Records with scene code

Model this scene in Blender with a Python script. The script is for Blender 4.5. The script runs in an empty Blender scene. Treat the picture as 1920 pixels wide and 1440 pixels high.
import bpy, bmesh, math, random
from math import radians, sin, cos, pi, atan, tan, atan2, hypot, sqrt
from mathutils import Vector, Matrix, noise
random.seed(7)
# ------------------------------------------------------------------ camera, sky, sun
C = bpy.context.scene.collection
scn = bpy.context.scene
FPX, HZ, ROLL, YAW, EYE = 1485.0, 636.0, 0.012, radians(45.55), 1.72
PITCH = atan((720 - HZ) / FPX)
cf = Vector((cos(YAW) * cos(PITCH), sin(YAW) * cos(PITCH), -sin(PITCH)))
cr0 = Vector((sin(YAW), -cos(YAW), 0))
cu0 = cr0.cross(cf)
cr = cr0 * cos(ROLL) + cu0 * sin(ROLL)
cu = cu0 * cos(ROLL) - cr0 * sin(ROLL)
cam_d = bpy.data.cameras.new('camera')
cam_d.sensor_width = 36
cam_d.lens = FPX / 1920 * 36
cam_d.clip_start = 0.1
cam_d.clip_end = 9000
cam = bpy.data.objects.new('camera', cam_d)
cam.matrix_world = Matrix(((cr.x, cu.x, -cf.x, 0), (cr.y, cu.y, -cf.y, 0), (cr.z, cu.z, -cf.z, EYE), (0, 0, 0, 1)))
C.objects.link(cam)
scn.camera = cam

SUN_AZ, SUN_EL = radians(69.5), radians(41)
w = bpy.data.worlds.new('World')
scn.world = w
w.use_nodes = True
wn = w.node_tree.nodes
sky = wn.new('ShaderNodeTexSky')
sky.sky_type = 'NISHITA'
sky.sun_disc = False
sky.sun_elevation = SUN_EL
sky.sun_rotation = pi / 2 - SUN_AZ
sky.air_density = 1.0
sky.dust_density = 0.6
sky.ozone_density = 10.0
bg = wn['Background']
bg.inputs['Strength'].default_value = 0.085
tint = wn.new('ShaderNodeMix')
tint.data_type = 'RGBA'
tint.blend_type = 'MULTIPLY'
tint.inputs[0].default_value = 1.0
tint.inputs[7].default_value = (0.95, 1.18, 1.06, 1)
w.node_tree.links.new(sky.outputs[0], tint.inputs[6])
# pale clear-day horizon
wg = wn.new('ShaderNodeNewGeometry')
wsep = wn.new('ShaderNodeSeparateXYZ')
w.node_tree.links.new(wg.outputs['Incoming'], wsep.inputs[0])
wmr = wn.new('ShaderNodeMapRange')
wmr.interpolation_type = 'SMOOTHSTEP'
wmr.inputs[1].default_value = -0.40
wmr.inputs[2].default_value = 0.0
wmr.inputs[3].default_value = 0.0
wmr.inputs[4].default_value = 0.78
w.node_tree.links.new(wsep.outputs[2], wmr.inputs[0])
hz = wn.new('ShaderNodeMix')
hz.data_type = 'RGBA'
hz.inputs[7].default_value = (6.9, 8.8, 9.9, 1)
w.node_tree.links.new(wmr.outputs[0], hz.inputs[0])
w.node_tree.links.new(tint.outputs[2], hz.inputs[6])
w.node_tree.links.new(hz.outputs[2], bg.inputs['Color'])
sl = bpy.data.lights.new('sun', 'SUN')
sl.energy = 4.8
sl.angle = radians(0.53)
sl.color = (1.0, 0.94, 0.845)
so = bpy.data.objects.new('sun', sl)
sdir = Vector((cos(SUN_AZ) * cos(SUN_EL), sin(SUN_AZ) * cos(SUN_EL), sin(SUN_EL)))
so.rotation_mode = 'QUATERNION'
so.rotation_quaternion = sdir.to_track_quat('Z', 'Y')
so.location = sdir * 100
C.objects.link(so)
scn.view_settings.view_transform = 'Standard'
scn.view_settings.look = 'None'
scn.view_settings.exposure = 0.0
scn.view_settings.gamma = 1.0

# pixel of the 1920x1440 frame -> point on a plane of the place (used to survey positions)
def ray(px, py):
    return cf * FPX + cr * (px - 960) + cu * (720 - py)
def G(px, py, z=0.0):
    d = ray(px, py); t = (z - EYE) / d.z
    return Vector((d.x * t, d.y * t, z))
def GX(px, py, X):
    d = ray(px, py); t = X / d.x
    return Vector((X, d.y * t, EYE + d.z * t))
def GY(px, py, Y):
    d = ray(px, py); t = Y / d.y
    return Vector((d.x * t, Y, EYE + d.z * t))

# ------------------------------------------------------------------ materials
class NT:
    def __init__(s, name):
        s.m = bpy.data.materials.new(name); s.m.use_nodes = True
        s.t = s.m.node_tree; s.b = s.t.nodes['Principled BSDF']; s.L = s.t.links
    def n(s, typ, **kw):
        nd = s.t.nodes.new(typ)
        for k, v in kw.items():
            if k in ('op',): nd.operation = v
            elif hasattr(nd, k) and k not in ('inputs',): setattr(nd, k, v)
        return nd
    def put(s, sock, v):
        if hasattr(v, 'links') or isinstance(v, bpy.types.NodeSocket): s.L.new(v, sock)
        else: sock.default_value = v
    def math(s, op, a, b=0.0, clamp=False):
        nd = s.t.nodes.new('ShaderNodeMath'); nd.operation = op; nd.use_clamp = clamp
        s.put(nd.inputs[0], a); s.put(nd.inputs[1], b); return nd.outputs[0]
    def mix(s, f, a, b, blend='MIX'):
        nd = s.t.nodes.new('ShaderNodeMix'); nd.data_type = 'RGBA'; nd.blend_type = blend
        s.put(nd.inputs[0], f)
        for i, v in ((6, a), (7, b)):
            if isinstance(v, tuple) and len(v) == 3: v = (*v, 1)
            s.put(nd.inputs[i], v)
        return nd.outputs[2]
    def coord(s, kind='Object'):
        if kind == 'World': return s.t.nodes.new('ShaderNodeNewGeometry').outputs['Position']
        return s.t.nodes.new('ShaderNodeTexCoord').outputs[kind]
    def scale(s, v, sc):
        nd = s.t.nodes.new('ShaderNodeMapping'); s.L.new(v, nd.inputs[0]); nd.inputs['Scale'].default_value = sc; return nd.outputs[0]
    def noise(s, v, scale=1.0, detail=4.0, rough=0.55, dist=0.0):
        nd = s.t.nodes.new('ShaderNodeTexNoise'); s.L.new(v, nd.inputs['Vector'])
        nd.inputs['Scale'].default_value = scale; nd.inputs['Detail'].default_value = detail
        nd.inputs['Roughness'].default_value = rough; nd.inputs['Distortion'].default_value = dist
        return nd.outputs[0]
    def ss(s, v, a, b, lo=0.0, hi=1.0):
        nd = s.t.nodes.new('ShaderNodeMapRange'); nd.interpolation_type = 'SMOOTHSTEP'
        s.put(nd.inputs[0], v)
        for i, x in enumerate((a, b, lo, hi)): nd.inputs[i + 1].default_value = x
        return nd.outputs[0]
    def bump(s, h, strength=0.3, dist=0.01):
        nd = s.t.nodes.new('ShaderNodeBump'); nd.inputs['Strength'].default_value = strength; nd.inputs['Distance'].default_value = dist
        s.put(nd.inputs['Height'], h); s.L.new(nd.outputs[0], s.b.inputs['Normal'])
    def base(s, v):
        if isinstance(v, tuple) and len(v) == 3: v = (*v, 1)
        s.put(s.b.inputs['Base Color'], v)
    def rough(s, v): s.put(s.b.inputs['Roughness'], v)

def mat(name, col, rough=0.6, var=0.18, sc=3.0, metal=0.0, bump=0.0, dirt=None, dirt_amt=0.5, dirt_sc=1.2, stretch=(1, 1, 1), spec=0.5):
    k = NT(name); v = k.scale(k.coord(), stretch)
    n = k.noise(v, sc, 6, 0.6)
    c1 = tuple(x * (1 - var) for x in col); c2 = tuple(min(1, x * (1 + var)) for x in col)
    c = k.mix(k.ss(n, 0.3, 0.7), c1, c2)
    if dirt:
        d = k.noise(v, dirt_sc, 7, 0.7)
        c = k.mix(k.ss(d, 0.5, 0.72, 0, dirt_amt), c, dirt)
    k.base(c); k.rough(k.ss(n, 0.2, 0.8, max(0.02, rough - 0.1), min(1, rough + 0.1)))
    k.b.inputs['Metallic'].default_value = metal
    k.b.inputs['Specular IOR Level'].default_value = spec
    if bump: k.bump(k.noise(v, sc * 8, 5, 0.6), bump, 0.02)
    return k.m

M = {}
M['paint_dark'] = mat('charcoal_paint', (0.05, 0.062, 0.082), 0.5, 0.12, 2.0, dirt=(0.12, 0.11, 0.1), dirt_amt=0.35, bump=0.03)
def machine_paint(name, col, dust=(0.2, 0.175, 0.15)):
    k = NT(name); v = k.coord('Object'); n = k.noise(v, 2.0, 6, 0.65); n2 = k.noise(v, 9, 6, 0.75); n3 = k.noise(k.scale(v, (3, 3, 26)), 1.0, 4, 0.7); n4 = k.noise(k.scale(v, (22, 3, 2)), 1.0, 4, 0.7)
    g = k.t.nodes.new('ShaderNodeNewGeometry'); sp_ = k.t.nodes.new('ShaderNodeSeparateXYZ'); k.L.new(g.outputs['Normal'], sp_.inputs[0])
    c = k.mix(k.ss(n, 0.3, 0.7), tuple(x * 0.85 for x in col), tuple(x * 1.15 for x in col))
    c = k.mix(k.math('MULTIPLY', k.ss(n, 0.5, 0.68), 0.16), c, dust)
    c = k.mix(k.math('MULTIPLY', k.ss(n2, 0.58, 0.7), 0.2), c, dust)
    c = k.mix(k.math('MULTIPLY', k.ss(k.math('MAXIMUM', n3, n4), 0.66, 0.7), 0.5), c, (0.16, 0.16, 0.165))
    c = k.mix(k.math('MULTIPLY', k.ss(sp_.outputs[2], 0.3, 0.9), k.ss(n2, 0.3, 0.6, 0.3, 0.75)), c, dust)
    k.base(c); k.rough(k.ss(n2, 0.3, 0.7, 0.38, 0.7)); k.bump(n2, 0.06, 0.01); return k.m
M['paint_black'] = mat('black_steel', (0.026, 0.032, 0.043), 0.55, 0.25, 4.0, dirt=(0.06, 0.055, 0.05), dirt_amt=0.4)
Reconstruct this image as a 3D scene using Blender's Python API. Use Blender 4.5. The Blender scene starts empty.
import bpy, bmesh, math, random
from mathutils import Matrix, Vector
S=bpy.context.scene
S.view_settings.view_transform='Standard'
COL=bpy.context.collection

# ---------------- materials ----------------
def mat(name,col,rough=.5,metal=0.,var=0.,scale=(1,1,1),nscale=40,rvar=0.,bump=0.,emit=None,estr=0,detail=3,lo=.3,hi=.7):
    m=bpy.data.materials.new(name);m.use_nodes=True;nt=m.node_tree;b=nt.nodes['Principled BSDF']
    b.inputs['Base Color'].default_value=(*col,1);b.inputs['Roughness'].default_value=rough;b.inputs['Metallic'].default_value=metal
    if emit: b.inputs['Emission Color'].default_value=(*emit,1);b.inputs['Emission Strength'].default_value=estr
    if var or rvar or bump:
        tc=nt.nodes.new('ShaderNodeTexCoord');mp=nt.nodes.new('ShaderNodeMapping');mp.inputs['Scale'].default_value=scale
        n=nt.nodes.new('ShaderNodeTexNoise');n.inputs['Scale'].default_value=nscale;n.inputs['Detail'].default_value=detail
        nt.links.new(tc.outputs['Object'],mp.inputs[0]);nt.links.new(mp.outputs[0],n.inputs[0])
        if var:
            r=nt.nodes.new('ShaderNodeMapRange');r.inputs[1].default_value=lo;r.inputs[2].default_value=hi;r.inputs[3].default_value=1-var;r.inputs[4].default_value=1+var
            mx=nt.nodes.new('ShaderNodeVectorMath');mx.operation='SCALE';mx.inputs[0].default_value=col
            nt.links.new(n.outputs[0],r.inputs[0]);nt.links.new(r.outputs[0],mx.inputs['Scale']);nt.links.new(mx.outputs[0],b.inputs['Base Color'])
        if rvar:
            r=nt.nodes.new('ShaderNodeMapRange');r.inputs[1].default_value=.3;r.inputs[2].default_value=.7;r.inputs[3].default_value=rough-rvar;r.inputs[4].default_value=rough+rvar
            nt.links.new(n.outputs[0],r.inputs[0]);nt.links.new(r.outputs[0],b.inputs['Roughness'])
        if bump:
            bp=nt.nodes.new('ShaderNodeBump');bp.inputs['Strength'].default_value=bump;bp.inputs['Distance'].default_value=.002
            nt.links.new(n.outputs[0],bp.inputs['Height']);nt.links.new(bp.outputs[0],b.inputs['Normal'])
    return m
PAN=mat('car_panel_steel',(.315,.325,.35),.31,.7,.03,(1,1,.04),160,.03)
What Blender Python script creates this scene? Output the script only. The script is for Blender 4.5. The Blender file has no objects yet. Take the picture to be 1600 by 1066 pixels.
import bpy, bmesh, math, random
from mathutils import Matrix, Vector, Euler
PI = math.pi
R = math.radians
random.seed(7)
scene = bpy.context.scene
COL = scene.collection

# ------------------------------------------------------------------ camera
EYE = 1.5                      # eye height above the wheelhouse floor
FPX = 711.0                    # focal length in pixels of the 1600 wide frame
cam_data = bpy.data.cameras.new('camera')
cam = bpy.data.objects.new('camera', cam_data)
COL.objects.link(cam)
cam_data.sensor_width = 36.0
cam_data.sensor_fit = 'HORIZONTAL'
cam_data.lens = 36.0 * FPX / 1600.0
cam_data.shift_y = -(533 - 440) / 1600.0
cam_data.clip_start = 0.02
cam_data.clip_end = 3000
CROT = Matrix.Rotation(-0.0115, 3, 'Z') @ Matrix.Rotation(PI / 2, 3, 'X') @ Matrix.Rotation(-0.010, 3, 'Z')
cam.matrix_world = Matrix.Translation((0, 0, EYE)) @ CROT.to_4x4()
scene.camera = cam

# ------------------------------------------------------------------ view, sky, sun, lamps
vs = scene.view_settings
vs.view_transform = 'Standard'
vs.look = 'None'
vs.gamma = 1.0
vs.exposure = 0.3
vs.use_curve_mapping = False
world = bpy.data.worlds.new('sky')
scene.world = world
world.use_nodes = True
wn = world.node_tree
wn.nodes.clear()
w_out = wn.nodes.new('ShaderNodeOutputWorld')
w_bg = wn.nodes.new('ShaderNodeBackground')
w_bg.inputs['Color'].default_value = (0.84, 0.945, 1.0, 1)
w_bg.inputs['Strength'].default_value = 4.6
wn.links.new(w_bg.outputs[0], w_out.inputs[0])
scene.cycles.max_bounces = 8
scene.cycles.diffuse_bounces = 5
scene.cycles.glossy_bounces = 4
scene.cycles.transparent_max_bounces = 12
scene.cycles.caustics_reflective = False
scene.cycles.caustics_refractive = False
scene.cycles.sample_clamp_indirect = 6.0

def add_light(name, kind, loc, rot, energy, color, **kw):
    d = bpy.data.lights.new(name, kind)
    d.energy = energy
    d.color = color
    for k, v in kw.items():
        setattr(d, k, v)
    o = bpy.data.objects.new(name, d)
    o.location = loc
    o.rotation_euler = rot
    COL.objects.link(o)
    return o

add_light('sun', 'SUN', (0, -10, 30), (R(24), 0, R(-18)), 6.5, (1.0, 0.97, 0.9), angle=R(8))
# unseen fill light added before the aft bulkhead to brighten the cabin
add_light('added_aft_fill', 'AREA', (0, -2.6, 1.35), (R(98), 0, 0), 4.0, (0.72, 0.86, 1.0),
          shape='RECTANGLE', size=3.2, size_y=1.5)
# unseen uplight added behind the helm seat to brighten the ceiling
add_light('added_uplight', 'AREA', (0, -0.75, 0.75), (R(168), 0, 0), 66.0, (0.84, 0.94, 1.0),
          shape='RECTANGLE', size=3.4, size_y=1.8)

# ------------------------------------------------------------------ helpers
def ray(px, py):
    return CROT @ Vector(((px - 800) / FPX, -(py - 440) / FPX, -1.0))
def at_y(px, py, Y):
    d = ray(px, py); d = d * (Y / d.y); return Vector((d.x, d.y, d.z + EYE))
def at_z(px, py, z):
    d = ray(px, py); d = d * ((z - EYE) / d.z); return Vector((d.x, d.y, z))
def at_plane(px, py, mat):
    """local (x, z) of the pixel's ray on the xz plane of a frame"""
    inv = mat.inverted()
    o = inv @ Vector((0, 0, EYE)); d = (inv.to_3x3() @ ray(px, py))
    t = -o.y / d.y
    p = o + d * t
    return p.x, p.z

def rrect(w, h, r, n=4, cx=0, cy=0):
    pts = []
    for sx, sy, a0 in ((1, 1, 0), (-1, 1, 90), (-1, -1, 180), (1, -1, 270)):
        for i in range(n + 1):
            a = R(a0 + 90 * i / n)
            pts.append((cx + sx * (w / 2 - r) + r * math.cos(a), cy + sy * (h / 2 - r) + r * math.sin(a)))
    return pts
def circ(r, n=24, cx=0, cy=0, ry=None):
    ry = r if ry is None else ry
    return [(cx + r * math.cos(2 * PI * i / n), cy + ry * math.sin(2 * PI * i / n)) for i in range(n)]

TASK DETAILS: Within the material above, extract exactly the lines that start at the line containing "What Blender Python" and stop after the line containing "COL = scene.collection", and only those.

EXERCISE OUTPUT:
What Blender Python script creates this scene? Output the script only. The script is for Blender 4.5. The Blender file has no objects yet. Take the picture to be 1600 by 1066 pixels.
import bpy, bmesh, math, random
from mathutils import Matrix, Vector, Euler
PI = math.pi
R = math.radians
random.seed(7)
scene = bpy.context.scene
COL = scene.collection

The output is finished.